Ortsverein lehnt TTIP in der jetzigen Fassung ab

16. Oktober 2015

Zusammenfassung der Diskussion im Vorstand des Ortsvereins am 29.9.2015 (von Dieter Breyer)

Die SPD Herzogenaurach hat in diesem Jahr zweimal das geplante internationale Handelsabkommen TTIP in öffentlichen Veranstaltungen behandelt, beim zweiten Mal als Mitveranstalter u. a. zusammen mit der Kath. Kirche, den Grünen und dem Bauernverband. Die Meinung, die sich da herausbildete, fasste jetzt der Vorstand nach mochmaliger Diskussion zusammen.

Niemand hat etwas dagegen, wenn Zölle abgebaut, Industrienormen und Sicherheitsstandards auf verbessertem Niveau einander angepasst werden. Jedoch der Eingriff in alle Lebensbereiche ist nicht hinnehmbar, da in beiden Wirtschaftsräumen unterschiedliche, miteinander nicht vereinbare Normen und Prinzipien gelten und die Großkonzerne nach allen bisher bekannt gewordenen Verhandlungsergebnissen vor allem ihre Interessen durchgedrückt haben.
So schaffe der Zwang, nur zertifiziertes Saatgut zu verwenden, eine Monopolstellung für Konzerne wie Monsanto oder Du Pont. Im Verbraucherschutz gibt es bei Lebensmitteln, Medikamenten und Kosmetika bis heute unausräumbare Streitpunkte. Die Einstellung zu Kultur und Bildung ist in den USA eine ganz andere. Während dort das dem freien Markt überlassen wird, kennen wir z.B. die staatliche Förderung des Kulturbetriebs beim Film und Theater, den Schutz des geistigen Eigentums, Urheberrechte oder Buchpreisbindung. Schwerwiegend ist die Ablehnung der Amerikaner, der internationalen Arbeitnehmerorganisation beizutreten, so dass der Bestand von Rechten wie Mitbestimmung und Betriebsrat gefährdet sind. Bei der öffentlichen Daseinsvorsorge soll immer der höhere Liberalisierungsgrad gelten, d.h., wenn Müll, Krankenhäuser, Wasser oder Abwasser einmal privatisiert sind, ist eine Rückführung in städtische Regie nicht mehr möglich.
Die Regierungsvertreter versichern zwar immer wieder, dass Schutzstandards eingehalten werden, aber in einem Schreiben des Bundeskanzleramtes wird eingeräumt, dass im Rahmen des TTIP diese durch konkrete Vereinbarungen eingeschränkt werden können.

Neben diesen Problemfeldern ist der sogenannte Regulierungsrat ein Schlag gegen unser Demokratieverständnis.
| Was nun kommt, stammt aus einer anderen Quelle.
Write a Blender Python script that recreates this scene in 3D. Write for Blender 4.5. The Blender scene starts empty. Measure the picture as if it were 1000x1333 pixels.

Damit würde eine neue transatlantische Behörde geschaffen, in der etwa zu je einem Drittel die USA, die EU Kommission und die Lobbyisten der Wirtschaft vertreten wären. Im Vorfeld von Gesetzesvorhaben und ihrer Ausarbeitung stehen somit den Konzernen alle Türen offen, ohne dass das europäische Parlament, Verbraucher oder Arbeitnehmer mitreden konnten. In der Öffentlichkeit stieß der Investorenschutz ISDS, wonach Investoren bei staatlich veränderten Rahmenbedingungen auf entgangenen Gewinn klagen konnten, auf die meiste Kritik. Mittlerweile gibt es zwar einen Vorschlag seitens der EU, die privaten Schiedsgerichte durch ein Handelsgericht sowie eine Berufungsinstanz zu ersetzen und Änderungen von Gesetzen als Klagegrund auszuschließen, aber weder die USA haben dem zugestimmt noch wurde der CETA Vertrag mit Kanada geändert. Aus diesen Gründen lehnt der Ortsverein Herzogenaurach das transatlantische Handelsabkommen in der bislang gültigen Form ab, auch wenn er damit die offizielle Parteimeinung nicht mitträgt. Es geht um die reale Gefahr, dass gesellschaftspolitische Errungenschaften ausgehöhlt und Umwelt-, Verbraucherschutz und Arbeitnehmerstandards zurückgedrängt werden. Gesetzgeberisch wären wir nicht mehr Herr im eigenen Haus.